On nous dit au chapitre 4 (36) des Actes que le nom Barnabé est en fait un surnom donné par les Apôtres, qui signifie « homme du réconfort ». Cette petite notice de Luc prend tout son sens lorsqu’on lit le chapitre 9. Barnabé est le premier et le seul qui croit à l’authenticité de Saül. Barnabé le prend avec lui, l’amène aux apôtres et leur raconte comment, sur le chemin, Saül avait vu le Seigneur qui lui avait parlé, et avec quelle assurance il prêchait à Damas au nom de Jésus (Ac 9, 27).

Deux évidences que Barnabé présente comme critères indubitables de vérité. D’abord, le Seigneur Jésus lui est réellement apparu sur la route de Damas. Ce n’était pas un mirage dû à la chaleur du désert. Ensuite, l’ancien persécuteur a déjà commencé à prêcher, risquant jusqu’à sa propre vie. Il conclut donc qu’il ne s’agit pas d’une duperie ni d’une stratégie de traître. Celui qui a risqué sa vie a largement éprouvé la valeur pour laquelle il est prêt à mourir.

Les Actes ne disent pas si Barnabé réussit à convaincre l’assemblée. Il semblerait que non. Luc est plein de sous-entendus lorsqu’il écrit : ils le firent partir pour Tarse (cf. Ac 9, 30), laissant entendre que Saül n’a pas le choix. Saül est rejeté par le corps du Christ, et ce rejet est avalisé par les autorités de Jérusalem. Personne d’autre que lui ne peut mieux exprimer cette tragédie lorsqu’il reconnaît tristement :« je suis un avorton »qui ne peut rester dans ce corps et est donc privé de la protection et de la communion des autres (cf. 1 Co 15, 8-9).

Barnabé, le parrain de Paul

Un peu plus tard, lorsque l’Évangile a dépassé les frontières étroites de la Judée, la Parole a gagné la Phénicie, Chypre et Antioche. Mais la Bonne Nouvelle n’était proclamée qu’aux juifs, jusqu’à ce que quelques Chypriotes et Cyrénéens franchissent les barrières raciales et annoncent Jésus aux païens également, qui reçurent cette Bonne Nouvelle avec joie ; nombreux furent ceux qui embrassèrent la foi (cf. Ac 11, 19-21).

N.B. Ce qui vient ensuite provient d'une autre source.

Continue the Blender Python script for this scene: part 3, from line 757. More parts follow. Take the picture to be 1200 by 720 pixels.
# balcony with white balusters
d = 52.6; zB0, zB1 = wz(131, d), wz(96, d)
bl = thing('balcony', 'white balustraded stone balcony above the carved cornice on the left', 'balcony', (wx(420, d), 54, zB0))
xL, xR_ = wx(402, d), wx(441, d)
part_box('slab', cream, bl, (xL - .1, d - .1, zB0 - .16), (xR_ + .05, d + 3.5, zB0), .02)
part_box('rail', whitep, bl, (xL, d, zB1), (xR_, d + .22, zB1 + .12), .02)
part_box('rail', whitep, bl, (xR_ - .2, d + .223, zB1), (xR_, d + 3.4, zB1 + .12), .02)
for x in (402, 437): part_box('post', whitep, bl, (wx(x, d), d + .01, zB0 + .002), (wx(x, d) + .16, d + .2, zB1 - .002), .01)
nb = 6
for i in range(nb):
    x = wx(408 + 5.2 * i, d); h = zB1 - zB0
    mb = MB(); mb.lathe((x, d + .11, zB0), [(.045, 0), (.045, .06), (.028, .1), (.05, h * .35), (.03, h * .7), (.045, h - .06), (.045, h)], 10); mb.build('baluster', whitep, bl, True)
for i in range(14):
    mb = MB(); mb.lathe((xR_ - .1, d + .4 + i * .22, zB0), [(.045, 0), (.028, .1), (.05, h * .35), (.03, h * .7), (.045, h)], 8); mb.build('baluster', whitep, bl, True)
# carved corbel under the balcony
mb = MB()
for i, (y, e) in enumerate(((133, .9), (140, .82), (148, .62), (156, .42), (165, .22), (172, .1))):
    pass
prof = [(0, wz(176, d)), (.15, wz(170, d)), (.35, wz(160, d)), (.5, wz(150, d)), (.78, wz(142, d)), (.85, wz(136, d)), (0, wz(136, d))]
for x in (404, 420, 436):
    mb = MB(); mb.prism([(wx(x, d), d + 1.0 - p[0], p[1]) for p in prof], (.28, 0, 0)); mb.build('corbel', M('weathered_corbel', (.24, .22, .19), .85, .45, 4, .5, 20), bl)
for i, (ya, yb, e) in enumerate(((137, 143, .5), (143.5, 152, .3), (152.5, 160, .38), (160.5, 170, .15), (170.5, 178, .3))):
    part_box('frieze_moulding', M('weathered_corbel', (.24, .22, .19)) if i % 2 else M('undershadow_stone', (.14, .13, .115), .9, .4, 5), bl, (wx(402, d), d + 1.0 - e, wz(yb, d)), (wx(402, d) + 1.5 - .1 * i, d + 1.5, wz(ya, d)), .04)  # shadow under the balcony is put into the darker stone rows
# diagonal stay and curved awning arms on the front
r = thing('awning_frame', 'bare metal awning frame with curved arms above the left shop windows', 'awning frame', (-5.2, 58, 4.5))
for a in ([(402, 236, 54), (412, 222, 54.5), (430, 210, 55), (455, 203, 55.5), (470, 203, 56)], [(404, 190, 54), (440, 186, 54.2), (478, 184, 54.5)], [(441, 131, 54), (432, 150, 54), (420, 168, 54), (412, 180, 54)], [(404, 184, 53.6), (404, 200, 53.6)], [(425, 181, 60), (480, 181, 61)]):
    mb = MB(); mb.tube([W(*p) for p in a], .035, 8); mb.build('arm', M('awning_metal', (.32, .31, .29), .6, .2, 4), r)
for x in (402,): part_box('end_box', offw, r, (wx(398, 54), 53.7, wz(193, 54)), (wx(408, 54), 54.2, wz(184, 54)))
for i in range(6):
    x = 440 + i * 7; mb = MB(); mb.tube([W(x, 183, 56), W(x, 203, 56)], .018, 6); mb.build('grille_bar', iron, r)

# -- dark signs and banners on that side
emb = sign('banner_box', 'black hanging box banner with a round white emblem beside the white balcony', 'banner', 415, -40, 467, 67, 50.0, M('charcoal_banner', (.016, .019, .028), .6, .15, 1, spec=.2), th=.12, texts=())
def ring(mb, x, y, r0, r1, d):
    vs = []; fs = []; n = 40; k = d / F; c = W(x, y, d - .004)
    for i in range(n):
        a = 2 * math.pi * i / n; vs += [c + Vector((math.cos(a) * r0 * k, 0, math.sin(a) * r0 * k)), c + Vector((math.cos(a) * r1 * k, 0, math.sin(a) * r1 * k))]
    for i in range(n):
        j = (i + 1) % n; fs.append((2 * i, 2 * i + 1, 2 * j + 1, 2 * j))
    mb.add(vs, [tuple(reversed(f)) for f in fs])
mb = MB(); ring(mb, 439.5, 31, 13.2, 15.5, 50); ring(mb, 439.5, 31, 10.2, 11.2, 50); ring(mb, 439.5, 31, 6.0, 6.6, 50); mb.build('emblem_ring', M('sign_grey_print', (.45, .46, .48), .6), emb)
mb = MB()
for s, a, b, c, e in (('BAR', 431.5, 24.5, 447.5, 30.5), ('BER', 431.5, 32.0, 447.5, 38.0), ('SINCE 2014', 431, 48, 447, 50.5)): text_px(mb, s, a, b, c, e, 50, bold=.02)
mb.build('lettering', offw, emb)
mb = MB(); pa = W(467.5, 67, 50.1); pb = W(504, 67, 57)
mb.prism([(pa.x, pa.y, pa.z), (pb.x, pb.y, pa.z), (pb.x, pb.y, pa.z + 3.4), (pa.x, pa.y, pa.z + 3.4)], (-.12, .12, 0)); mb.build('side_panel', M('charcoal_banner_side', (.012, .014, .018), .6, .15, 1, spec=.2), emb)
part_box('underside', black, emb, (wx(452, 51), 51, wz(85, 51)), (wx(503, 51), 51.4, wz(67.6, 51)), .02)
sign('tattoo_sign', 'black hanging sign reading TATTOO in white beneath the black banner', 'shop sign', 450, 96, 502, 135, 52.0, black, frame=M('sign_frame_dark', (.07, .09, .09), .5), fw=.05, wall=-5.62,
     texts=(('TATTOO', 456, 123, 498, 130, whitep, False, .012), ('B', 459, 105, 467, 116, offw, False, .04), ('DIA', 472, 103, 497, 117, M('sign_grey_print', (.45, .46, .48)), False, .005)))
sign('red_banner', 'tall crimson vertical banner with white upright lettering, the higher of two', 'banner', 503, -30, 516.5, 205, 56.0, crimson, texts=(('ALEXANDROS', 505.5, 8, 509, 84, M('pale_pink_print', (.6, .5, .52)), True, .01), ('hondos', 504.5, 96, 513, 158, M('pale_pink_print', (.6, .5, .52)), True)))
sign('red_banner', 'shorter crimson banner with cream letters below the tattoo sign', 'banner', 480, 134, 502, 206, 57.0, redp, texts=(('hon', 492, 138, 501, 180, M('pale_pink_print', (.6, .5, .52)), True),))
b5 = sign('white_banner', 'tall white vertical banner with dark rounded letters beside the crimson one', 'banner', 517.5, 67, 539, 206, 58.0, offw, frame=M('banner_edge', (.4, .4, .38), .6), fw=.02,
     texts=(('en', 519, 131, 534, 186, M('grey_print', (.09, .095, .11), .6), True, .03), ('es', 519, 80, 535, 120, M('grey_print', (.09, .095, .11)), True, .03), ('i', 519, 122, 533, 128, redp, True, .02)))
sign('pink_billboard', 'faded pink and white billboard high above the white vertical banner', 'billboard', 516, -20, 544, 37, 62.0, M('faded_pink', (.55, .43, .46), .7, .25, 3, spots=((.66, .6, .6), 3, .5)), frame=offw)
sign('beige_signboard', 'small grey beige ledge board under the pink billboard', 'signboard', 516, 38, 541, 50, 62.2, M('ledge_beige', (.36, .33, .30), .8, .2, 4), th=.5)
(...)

Lorsque l’Eglise-mère de Jérusalem apprend ce grand pas prophétique, elle cherche une personnalité qui puisse servir d’interface sans trahir le message évangélique. Elle choisit Joseph Barnabé, lévite originaire de Chypre. Et lui part immédiatement chercher Saül à Tarse. L’ayant trouvé, il l’amena à Antioche. Toute une année durant ils vivent ensemble (Ac 11, 25-26). Saül passe un an à l’école de Barnabé qui le pousse, l’encourage et le corrige, afin que sa prédication ne manifeste pas seulement la vérité, mais qu’elle soit aussi capable de convertir.

Peu de temps après l’Esprit choisit ces deux grands amis pour une course de fond : Tandis qu’ils célébraient le culte du Seigneur et jeûnaient, l’Esprit Saint dit : « Mettez-moi donc à part Barnabé et Saül en vue de l’œuvre à laquelle je les ai appelés » (Ac 13, 2). Le chef d’équipe, c’est Barnabé, dont l’expérience, la maturité et la prudence sont une garantie. A ses côtés marche un jeune, plein de fougue et de joie, dynamite capable de bâtir ou de détruire l’œuvre entière. Deux personnalités très différentes associées pour un seul et unique objectif : faire connaître, aimer et suivre Jésus de Nazareth, qui les a choisis, Paul et Barnabé, sans oublier Ananie.

C’est moi qui vous ai choisis et établis afin que vous alliez, que vous portiez du fruit, et que votre fruit demeure.